Non c’erano le mail quando cominciammo a lavorare a Musica. E il web era un oggetto misterioso. «Guarda un po', giocaci, cerca di capire, che secondo me ci darà grandi soddisfazioni. E alza il volume che non si lavora bene senza una canzone».
Ernesto Assante era così, camminava sulle idee, le sue, come un funambolo che corre sui rulli, senza cadere. E guardava avanti, troppo per chi non era così rapido, stargli dietro era difficile, entusiasmante, a tratti impossibile. Perché alla fine aveva ragione lui ma a volte lo si capiva solo dopo.
Erano i tempi in cui si navigava a 56 k, Adsl solo per i privilegiati, col modem che faceva rumore e che Dio ce la mandi buona.

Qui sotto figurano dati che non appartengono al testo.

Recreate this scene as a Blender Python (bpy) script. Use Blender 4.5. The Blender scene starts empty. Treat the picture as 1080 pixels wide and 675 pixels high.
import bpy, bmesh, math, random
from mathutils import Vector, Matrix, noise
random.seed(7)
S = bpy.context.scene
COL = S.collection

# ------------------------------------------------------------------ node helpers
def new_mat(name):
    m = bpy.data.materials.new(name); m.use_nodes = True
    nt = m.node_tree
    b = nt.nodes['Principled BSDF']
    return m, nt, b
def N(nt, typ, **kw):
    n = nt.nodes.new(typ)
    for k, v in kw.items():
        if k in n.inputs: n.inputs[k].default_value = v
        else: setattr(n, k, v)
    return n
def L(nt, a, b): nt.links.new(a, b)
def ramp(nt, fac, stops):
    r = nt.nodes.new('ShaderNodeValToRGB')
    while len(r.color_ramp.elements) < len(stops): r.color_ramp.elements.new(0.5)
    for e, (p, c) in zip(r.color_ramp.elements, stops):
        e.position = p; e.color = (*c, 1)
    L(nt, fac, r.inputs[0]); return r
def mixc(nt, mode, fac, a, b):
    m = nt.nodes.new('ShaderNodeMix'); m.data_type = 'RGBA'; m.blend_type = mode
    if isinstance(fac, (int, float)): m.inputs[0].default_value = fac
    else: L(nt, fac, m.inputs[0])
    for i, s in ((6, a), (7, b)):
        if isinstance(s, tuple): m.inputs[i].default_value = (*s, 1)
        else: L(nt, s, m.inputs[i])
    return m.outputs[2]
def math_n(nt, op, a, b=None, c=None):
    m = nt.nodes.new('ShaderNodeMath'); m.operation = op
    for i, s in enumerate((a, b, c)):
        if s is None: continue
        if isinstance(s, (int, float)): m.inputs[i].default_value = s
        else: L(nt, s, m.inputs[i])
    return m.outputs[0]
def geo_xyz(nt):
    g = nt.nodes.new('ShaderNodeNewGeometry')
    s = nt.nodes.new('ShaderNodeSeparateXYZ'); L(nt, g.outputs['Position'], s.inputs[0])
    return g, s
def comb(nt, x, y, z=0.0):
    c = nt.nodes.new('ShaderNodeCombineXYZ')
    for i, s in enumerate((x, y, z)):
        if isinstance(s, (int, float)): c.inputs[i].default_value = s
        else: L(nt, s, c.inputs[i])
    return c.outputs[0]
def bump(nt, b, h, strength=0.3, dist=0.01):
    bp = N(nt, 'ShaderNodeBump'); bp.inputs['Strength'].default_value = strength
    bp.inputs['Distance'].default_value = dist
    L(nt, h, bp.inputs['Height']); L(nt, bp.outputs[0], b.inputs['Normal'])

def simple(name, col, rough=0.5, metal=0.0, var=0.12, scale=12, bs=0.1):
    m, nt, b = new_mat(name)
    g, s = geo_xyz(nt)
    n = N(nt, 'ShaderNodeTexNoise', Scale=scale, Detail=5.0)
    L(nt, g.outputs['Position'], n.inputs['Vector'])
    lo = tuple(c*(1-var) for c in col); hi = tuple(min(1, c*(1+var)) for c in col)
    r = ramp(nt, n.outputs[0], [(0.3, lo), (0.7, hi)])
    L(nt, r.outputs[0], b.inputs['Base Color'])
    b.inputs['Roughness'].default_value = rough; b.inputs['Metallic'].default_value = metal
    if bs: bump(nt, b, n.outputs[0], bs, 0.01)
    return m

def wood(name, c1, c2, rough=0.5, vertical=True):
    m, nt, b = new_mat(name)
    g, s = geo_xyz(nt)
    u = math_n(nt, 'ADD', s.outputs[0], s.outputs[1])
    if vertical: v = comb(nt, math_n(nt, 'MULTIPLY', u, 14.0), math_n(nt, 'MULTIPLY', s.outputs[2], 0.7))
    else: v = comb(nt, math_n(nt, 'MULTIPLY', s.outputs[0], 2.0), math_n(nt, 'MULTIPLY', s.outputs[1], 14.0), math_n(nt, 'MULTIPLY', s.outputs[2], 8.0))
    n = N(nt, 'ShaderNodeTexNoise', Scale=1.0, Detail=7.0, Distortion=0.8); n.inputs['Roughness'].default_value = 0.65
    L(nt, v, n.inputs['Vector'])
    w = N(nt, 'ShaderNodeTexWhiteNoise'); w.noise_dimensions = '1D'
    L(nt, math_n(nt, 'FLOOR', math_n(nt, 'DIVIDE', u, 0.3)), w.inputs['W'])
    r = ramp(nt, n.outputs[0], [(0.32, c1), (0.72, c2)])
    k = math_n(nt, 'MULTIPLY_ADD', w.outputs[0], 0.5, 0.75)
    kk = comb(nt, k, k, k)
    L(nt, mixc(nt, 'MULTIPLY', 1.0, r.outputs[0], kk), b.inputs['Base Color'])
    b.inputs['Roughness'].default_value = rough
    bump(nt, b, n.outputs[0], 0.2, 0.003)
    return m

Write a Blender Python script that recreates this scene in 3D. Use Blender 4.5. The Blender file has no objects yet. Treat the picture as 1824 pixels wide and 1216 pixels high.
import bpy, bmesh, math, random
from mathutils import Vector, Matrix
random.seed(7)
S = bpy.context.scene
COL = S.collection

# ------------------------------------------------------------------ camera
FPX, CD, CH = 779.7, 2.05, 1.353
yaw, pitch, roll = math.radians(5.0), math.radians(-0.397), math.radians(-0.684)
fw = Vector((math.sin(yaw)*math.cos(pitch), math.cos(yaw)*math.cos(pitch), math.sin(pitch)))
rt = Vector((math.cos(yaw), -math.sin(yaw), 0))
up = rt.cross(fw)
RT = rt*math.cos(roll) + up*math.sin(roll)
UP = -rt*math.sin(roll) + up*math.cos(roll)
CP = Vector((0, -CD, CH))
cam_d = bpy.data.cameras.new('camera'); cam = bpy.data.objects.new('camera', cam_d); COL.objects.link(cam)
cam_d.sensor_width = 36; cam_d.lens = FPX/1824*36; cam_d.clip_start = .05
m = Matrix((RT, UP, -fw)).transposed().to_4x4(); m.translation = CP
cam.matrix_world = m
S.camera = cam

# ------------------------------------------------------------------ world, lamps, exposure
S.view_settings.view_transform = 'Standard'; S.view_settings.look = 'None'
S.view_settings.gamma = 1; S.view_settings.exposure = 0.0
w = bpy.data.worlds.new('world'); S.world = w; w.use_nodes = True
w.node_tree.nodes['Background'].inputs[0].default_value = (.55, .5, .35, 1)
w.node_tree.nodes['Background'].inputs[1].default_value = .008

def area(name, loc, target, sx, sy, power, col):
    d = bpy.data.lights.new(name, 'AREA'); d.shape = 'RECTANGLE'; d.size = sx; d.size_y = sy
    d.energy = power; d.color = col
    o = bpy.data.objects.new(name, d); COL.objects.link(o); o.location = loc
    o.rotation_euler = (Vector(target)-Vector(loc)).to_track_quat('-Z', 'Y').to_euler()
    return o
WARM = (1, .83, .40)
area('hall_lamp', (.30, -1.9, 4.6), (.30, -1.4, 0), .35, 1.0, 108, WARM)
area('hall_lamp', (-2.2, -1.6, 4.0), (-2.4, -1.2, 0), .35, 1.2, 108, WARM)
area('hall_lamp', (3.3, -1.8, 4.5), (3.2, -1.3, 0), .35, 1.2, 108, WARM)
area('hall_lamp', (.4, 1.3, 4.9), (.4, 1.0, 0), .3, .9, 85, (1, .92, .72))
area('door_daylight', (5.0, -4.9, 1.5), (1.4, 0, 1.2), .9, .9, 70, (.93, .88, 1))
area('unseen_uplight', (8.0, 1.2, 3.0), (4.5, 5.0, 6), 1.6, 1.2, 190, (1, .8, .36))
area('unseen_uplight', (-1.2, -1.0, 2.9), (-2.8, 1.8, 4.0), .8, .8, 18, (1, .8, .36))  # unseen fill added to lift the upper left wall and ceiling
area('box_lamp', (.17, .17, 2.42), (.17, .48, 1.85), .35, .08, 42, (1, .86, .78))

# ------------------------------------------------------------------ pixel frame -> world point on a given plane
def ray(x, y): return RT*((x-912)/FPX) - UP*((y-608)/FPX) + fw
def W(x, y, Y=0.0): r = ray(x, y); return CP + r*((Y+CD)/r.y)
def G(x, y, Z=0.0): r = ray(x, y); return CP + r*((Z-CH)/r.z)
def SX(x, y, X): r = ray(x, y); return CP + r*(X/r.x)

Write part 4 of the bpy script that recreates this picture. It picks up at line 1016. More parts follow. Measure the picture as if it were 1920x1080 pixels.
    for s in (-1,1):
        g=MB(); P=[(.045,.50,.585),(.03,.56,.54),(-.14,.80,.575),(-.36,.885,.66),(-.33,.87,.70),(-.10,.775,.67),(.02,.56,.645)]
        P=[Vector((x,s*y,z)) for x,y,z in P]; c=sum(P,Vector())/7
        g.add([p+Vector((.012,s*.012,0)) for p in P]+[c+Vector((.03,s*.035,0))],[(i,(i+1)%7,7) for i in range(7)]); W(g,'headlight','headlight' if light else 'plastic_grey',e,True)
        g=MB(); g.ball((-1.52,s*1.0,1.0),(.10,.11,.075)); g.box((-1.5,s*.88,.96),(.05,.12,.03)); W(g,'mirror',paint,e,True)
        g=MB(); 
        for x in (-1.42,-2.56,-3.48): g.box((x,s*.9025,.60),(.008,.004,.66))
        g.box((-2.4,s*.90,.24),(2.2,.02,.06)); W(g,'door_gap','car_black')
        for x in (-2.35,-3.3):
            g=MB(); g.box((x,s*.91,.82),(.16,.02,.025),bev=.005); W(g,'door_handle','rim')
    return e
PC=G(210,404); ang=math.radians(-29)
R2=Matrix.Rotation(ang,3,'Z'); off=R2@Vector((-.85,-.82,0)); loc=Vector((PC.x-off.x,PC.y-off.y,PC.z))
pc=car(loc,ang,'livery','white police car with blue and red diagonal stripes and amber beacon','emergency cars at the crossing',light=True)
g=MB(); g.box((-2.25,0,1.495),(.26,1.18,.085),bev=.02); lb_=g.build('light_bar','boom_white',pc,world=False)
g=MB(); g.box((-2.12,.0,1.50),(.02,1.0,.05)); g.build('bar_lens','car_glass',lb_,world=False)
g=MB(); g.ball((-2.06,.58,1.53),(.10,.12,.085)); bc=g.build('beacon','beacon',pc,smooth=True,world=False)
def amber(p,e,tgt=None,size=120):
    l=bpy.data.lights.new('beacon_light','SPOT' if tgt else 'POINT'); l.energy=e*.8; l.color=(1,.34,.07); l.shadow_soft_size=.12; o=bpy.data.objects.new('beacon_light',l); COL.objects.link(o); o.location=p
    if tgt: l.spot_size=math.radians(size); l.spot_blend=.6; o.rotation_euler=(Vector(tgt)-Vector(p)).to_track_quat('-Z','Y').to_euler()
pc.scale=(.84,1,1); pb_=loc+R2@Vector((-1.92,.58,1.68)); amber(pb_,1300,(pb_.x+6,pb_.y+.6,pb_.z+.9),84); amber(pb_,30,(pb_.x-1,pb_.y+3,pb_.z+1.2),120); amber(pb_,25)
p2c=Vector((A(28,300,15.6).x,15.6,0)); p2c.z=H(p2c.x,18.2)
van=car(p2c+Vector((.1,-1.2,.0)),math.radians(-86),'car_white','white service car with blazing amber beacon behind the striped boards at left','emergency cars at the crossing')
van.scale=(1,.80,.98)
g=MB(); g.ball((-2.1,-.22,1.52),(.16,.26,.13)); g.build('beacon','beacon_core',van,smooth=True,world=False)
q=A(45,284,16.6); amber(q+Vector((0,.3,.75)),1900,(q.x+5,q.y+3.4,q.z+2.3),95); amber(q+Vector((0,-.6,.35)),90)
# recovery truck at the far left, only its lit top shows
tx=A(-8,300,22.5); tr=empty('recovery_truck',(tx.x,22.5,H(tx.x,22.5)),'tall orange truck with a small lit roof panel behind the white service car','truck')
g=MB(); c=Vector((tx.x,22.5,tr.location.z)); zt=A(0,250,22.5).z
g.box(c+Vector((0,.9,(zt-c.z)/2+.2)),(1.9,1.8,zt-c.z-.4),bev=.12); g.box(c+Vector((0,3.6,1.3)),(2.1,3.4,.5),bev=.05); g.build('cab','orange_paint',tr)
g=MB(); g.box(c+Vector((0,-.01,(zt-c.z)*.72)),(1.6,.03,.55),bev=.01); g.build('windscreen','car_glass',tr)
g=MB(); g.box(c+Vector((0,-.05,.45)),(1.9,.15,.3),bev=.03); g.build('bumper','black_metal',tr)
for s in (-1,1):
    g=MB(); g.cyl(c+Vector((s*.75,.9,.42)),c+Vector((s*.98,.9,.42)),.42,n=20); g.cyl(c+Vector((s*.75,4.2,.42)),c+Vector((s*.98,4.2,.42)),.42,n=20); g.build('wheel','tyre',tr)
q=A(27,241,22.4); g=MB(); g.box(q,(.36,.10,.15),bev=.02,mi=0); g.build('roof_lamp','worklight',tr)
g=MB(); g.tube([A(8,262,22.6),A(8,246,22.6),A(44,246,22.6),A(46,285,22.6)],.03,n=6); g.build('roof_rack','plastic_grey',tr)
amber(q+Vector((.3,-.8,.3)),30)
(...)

Ernesto direttore di Kataweb era un vulcano in camicia bianca, l'ipotesi di non sperimentare quelle infinite possibilità una a una non la prendeva neppure in considerazione, averle davanti tutte senza toccarle con le sue stesse mani non era nei piani allora, e non lo sarebbe stato mai.
Eravamo solo quattro il primo giorno, un po' di timidezza, tre sedie, un computer e un’astronave che scalpitava guardando all'insù. Dopo un battito di ciglia era cambiato tutto, alla velocità della luce, neanche il tempo di capire che il futuro stava diventato presente.
Si facevano le dirette, il telegiornale, le riprese dei concerti, degli spettacoli e ancora e ancora, tutti con una bulimia entusiasmante che regalava quel brivido che si prova a essere i primi, il piede sulla luna nuova, la mano che si muove al rallentatore per posare la bandiera. E mentre il mondo ti guarda tu regali la possibilità di guardare quel mondo in un altro modo.
Grazie di tutto Ernesto, è stato un viaggio magnifico, generoso, visionario. E grazie per averci portato sulla luna, alzando il volume.